Так по общепринятому со времён св. Киприана Карфагенского пониманию, каждая кафолическая церковь имеет как свое средоточие собственную «cathedra Petri» занимаемою своим поместным епископом. Специфическая функция епископа состоит в том, что он является пастырем своей поместной церкви и вместе с тем несет ответственность за вселенское общение всех церквей. В этом богословский смысл епископской соборности, которая является онтологически необходимым элементом архиерейской хиротонии, предполагающей собрание всех епископов данной провинции которые представляют единый епископат вселенской Церкви. Епископская соборность также есть высшее свидетельство об апостольской истине, самый подлинный авторитет в вопросах вероучения и канонических прав. Эта соборность традиционно выражается двояким образом – поместным и вселенским, и в каждом случае она требует структуру, некий организационный канал, через который соборность становится постоянной чертой церковной жизни. Отсюда раннее в истории Церкви появление многих поместных «первенствующих кафедр», и одного вселенского первенства. Ясно что основной принцип православной экклезиологии, который утверждает полную кафоличность поместной церкви и тем самым онтологическую тождественность епископского служения во всех местах, может допустить первенство только inter pares (между равными), и местонахождение таких первенствующих престолов может определяться только через согласие местных церквей (ех соnsensu ecclesiae). Самой существенной функцией всех «первенствующих престолов» является обеспечивание регулярного и согласованного действия епископской соборности на поместном и вселенском уровнях.[13]
Папизм является по сути дела наиболее осязательным выражением искажений христианства в самых его основах. христианскому сознанию открыто, что только в свободном о Христе послушании Божиему закону осуществляется прохождение христианской жизни. Послушание Божиему закону связано с великим даром свободы в Духе. А в католицизме все отношения человека с Богом, как и Бога с человеком, понимаются в формально правовых категориях: прав, заслуг, справедливого раздаяния их, формального их вменения и невменения и пр. На этом построен и весь католический «петринизм», и, конечно, весь папизм, органически чуждый нам. В католицизме все — овнешнивание, начиная с заместившего Невидимого Главу внешне видимого главы и окружения его, его блестящей «курии», сложной градацией священнослужителей, заменившей богоустановленную трехстепенную священную иерархию церковного чина, и кончая странными, внешними проявлениями интимных сторон духовной жизни верующих.[14] В католичестве все – в практическом, внешнем претворении в жизнь, отчего оно оказывается в самом существе своем всегда попыткой компромисса — и главное, морального – христианства с примитивным житейским мировоззрением (по тонкому заключению Патриарха Сергия (Страгородского) человека невозрожденного (благодатью крещения)[15].

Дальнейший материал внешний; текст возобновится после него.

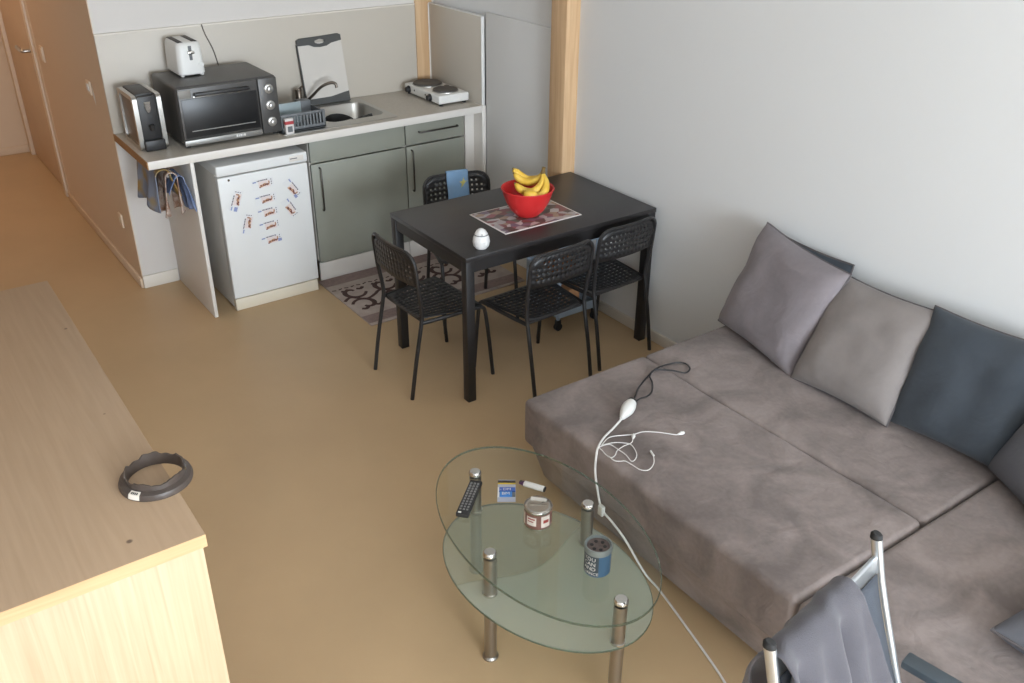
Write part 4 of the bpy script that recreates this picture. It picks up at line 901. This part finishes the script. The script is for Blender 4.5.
# local: +x towards the sofa, -y is where the seat faces
HW = .227
def post(s): return spline([(s*HW, 0, .905), (s*HW, -.012, .86), (s*HW, -.035, .78), (s*HW, -.085, .64), (s*HW, -.155, .46), (s*(HW-.002), -.27, .24), (s*(HW-.004), -.40, .01)], 6)
for s in (1, -1):
    mb = MB(); mb.tube(post(s), .0135, 12, flat=.75); mb.bm.transform(FT); p = mb.build('back_post', alu_m, fch)
    mb = MB(); mb.tube([(s*HW, 0, .903), (s*HW, .001, .913), (s*HW, .0, .918)], [.0145, .0142, .010], 12, flat=.8); mb.bm.transform(FT); mb.build('end_cap', rubber_m, p)
    mb = MB(); mb.tube(spline([(s*(HW-.02), -.56, .43), (s*(HW-.02), -.30, .42), (s*(HW-.02), -.10, .30), (s*(HW-.02), .06, .01)], 6), .012, 12, flat=.75); mb.bm.transform(FT); mb.build('front_leg', alu_m, fch)
    ar = MB(); ar.hexa([(s*(HW+.005), -.46, .575), (s*(HW+.05), -.46, .575), (s*(HW+.05), -.12, .58), (s*(HW+.005), -.12, .58), (s*(HW+.005), -.46, .597), (s*(HW+.05), -.46, .597), (s*(HW+.05), -.12, .603), (s*(HW+.005), -.12, .603)], .006, 2); ar.bm.transform(FT); a_ = ar.build('armrest', mat('dark_arm_plastic', (74, 82, 88), .5, var=.05), fch)
    mb = MB(); mb.tube([(s*(HW+.02), -.44, .60), (s*(HW+.006), -.52, .43)], .010, 10); mb.bm.transform(FT); mb.build('arm_strut', alu_m, a_)
mb = MB(); mb.hexa([(-HW, -.024, .812), (HW, -.024, .812), (HW, -.014, .812), (-HW, -.014, .812), (-HW, -.016, .862), (HW, -.016, .862), (HW, -.004, .862), (-HW, -.004, .862)], .004, 2); mb.bm.transform(FT); mb.build('crossbar', alu_m, fch)
mb = MB(); mb.grid(lambda u, v: FT @ Vector(((-HW+.018)+(2*HW-.036)*u, -.026-.138*v**1.15-.03*math.sin(PI*u)*math.sin(PI*v), .825-.36*v)), 12, 14); mb.build('back_sling', sling_m, fch, solid=.004)
mb = MB(); mb.grid(lambda u, v: FT @ Vector(((-HW+.02)+(2*HW-.04)*u, -.17-.37*v, .435-.02*math.sin(PI*v)*math.sin(PI*u))), 10, 10); mb.build('seat_sling', sling_m, fch, solid=.004)
for y in (-.16, -.555):
    mb = MB(); mb.tube([(-HW+.02, y, .428), (HW-.02, y, .428)], .010, 10); mb.bm.transform(FT); mb.build('seat_tube', alu_m, fch)
def garm(u, v):
    L = .62; s = v*L; lb = .24                                # back drop, over the bar, front drop
    x = -.225+.31*u
    fold = .024*math.sin(u*11+5.0*v)+.014*math.sin(u*23+4+7*v)+.010*noise.noise(Vector((u*4, v*5, 2)))
    if s < lb: d = lb-s; y = .018+.10*d; z = .868-d*.97; k = min(1, d/.12)
    elif s < lb+.06: a = (s-lb)/.06; y = .018-.062*a; z = .868+.020*math.sin(PI*a); d = 0; k = .25
    else: d = s-lb-.06; y = -.044-.36*d; z = .868-d*.94; k = min(1, .25+d/.10)
    return FT @ Vector((x*(1-.10*min(1, d/.3))+.020*math.sin(v*7)*k+.05*d*(u-.3), y+fold*k*(1 if s < lb else -1)-(.012 if s > lb+.06 else 0)*k, z+.012*fold*k+.008*noise.noise(Vector((u*3, v*3, 9)))))
mb = MB(); mb.grid(garm, 40, 50)
gm = tag(mb.build('jacket', garment_m, solid=.008, sub=1), 'soft grey jacket draped over the back of the folding chair', 'jacket')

Православная экклезиология исключает такую возможность, когда одна поместная Церковь обладает всеобщей юрисдикцией над другими Церквами. Однако она готова принять толкование первенства как служения, вдохновляющего и координирующего центра, где могла бы проявляться соборная природа Церкви. Примирение между Католичеством и Православием возможно только на пути постепенного и обоюдного признания Церквей.